Best way to optimize constant changes to an Image

Godot Version

4.3 beta 2 (all of my code is in C#)

Question

Hi, I’m trying to make a drawing app. My strategy so far was to process a brush stroke to an Image, and save that image into an ImageTexture, which then I draw it to the screen.

But there are bottlenecks that I’m unable to find workarounds for.

The main problem is with the Image object, the constant SetPixel and GetPixel methods. For every pixel in the stroke I’m modifying, I need to GetPixel from the stroke, GetPixel from the background, and finally blend them and SetPixel it. For every pixel in a stroke, which when you draw a line, happens every frame, is quite heavy.
I’m aware that I can reduce the update count, distance between two strokes and all, but the cost above is so big that, even if these help, it is not even close to being enough.
I don’t have any in-depth experience with optimizations, but I’m guessing the problem is the constant array access, and perhaps the extra method calling overhead caused by C#?
I can’t parallel it, the document says that parallelizing something that modifies anything related to GPU will actually make it slower.
Can writing the code in GDScript make it faster? Or because I’ll be accessing the code from C#, it will create even more overhead?
Can I perhaps expose a method with GDExtension to partially update an Image instead of a pixel? The problem is I don’t have much control of how background and brush stroke pixels blend if I don’t have each pixel.

What should I do? I appreciate your help!

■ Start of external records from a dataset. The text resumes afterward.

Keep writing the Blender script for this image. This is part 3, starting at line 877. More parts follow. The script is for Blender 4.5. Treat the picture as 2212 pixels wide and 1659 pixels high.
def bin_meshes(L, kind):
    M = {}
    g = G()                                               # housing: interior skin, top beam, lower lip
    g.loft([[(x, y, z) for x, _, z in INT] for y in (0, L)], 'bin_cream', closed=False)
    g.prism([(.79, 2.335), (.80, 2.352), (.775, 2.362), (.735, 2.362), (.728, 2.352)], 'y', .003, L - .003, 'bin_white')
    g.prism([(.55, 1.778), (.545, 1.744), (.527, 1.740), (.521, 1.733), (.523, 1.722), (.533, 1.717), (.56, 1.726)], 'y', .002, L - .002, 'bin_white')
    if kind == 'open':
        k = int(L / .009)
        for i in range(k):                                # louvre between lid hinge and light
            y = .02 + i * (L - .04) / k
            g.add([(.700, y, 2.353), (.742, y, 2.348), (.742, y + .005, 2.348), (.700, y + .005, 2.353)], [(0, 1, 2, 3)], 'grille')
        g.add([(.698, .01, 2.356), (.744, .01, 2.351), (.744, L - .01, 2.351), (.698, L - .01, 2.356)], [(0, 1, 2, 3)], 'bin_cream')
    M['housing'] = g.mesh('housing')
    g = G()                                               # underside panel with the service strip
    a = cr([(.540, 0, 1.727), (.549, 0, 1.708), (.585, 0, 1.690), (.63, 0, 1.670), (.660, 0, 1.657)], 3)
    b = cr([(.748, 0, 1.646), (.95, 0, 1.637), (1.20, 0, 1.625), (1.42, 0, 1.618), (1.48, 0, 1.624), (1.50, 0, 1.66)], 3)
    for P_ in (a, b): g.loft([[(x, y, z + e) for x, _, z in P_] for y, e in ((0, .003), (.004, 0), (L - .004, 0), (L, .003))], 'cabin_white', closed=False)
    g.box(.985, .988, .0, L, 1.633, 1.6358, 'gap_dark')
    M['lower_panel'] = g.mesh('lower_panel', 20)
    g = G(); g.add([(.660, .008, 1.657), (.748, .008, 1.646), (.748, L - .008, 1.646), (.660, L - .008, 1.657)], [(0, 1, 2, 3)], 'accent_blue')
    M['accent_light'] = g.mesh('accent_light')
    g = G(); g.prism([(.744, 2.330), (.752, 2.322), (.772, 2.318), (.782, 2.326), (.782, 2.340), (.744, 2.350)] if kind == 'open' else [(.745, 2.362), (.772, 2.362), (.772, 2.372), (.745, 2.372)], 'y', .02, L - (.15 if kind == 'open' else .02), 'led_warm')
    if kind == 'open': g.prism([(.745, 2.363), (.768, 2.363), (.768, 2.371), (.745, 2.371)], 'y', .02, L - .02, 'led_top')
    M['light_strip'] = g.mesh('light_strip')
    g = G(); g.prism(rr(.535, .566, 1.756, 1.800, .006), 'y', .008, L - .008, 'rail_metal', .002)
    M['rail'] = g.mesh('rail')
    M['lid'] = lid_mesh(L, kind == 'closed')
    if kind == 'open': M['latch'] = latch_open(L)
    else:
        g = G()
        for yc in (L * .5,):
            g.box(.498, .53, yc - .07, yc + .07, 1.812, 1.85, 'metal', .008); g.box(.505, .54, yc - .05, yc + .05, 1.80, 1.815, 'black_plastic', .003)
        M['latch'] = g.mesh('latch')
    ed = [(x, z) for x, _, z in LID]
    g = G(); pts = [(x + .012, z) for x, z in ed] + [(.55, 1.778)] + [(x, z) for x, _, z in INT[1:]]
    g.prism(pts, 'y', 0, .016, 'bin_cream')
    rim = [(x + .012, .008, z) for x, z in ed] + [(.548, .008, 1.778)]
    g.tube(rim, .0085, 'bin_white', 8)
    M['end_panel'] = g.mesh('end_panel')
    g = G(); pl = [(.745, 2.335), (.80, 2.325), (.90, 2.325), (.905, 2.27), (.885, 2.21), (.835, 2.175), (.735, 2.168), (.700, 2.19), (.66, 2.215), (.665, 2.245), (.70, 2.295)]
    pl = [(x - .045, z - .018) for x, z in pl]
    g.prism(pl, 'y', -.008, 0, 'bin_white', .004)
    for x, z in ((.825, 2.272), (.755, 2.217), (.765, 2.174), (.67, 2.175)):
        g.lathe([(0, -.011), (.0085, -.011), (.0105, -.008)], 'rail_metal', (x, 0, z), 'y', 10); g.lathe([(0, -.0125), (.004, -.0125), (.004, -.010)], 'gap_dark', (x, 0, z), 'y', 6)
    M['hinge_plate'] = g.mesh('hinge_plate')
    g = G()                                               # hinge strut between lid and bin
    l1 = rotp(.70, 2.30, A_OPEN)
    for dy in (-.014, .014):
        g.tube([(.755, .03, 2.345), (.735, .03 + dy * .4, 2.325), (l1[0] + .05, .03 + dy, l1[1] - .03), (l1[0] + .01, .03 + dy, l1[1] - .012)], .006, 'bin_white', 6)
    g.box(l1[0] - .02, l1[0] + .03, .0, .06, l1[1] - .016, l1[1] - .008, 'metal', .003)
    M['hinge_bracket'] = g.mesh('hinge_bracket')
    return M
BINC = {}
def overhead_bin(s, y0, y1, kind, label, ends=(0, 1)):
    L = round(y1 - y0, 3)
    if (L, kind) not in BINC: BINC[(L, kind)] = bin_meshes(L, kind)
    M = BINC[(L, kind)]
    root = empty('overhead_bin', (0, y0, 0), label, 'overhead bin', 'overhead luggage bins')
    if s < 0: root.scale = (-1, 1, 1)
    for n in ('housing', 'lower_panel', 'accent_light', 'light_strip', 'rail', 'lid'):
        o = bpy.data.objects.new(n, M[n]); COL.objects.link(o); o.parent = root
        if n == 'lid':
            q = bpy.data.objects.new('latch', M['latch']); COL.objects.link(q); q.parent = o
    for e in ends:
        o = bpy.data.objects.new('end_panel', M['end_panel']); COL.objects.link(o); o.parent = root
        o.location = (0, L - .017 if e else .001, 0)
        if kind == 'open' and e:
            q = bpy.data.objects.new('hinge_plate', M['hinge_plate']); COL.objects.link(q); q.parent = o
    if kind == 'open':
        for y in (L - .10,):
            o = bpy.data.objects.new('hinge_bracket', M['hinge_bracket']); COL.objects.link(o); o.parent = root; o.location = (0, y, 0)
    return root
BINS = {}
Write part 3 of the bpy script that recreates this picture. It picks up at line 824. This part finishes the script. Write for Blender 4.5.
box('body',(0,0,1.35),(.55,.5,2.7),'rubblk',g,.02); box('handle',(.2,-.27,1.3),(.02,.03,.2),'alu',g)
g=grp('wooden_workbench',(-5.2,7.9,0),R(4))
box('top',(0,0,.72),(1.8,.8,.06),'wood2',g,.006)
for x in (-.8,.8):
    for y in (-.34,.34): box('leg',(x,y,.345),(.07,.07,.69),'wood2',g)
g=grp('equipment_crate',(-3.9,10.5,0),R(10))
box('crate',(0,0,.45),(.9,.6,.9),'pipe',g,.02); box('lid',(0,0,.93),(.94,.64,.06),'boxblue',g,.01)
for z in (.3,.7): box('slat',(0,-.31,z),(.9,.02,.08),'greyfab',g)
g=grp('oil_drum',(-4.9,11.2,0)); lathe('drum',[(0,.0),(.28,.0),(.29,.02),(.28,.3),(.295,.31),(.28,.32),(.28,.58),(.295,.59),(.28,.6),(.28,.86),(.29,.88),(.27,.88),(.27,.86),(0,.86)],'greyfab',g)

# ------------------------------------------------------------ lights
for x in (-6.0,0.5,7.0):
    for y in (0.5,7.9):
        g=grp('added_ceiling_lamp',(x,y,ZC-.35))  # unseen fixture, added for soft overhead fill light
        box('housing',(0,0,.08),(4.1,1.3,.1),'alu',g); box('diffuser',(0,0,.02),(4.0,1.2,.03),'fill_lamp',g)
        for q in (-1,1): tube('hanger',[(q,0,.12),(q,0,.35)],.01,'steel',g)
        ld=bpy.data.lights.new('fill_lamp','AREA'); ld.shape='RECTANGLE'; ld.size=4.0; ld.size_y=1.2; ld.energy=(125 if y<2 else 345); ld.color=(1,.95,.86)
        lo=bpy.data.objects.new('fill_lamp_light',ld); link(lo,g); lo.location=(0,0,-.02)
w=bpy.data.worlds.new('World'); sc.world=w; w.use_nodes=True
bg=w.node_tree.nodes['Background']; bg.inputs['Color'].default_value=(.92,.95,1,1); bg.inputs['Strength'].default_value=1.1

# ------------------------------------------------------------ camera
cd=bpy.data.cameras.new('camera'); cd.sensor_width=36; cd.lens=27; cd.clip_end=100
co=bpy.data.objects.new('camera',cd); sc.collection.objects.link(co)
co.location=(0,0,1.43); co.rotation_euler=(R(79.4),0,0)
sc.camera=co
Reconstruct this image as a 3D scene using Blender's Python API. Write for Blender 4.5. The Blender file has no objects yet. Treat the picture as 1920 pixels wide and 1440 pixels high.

Have you tried blend_rec function?

It won’t be faster in gdscript.

I guess I would approach it differently.

You have two viewports one is set to never clear. Your brush is a shape and solid color. The brush is visible in the main viewport but it is not visible inside the drawing subviewport.

When the user clicks the subviewport shape becomes visible rendering to the subviewport. The user drags and a brush stroke happens. User releases mouse click and an image of the subviewport is saved.

Then if the user presses CTRL -z you can load a previous image, if no previous image clear the subviewport.

There is no need to blend in this case as it will happen in real time.